Our mothers counseled us about how to avoid scuffing our shoes, but it just happened in the course of playground games and mindlessly kicking the legs of our desk. (And maybe kicking a few rocks along the path as we walked home.)

The way our everyday shoes looked was not so important but polishing them for preservation and extending their life was. We applied the waxy polish generously to resist the dew and dirt that took their toll on the leather. Every so often my father slathered old lard on his heavy brogans and left them sitting overnight in the shop to soak to make them more supple and weather repellent.
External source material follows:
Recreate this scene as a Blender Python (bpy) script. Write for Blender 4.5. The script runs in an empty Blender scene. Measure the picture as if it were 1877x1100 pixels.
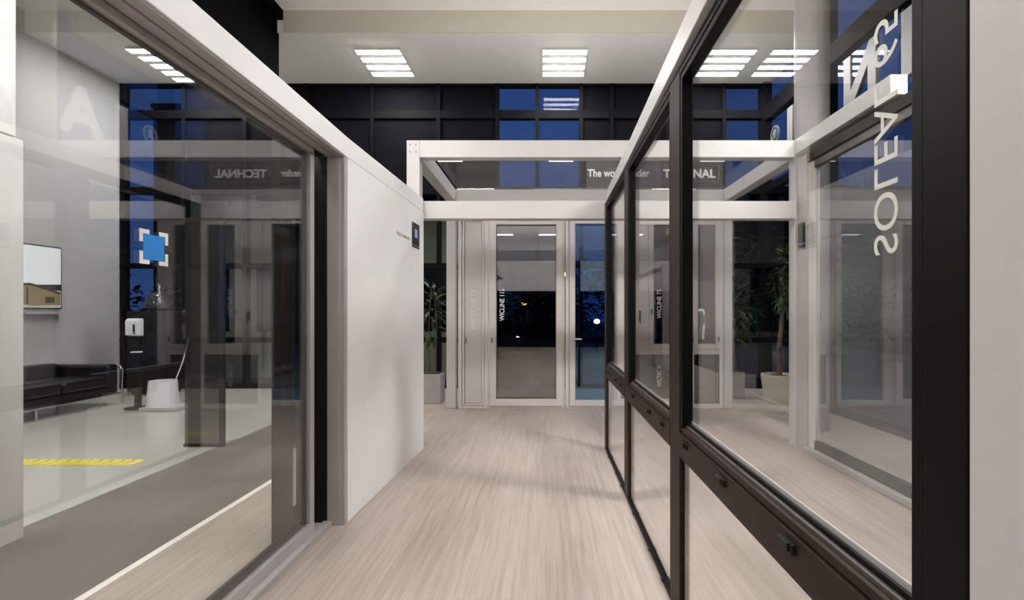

Polishing shoes was not my favorite chore. I hated having to wait for the wax to dry before I could rub it to a high gloss with a heavy flannel cloth. Yet, I couldn’t leave and do something else because it didn’t need to dry too long either. If I was in a magnanimous mood, I might polish all the shoes in the family’s closet (far fewer than today’s collections!) and seek out the praise that I was surely due.

I was gleeful when someone invented liquid self-shining polish that you applied with a cotton dauber on a wire stem attached to the inside of the bottle top. Yet, its shine was not high quality and it did not condition the leather as well as wax. Liquid polish was one of those tempting steps toward easier living that we humans continue to fall for.

The Griffin brand dominated the market in shoe polish, as Burma-Shave had the monopoly on shaving cream. I appreciated the clever little built-in lever that you could turn and it would push open the tight-fitting lid of the tin shoe polish container. I liked seeing advertisements of the polish that we used at our house in the newspaper and magazines and hearing it praised on radio commercials.

Because we wanted to look nice, and because we wanted to preserve the shine on our shoes as long as we could, we sometimes walked barefoot to our destination and carried our shoes. Out of sight before we got there we wiped the dust off our feet on the grass and slipped on our shoes, arriving on the doorstep with them shining.

Since the businessman was known by the shine of his shoes, shoeshine stands were in barber shops and handily set up on street corners to snare the passersby.

Gone are the days. We wear flip flops or dirty sneakers and traipse on down the road. unconcerned.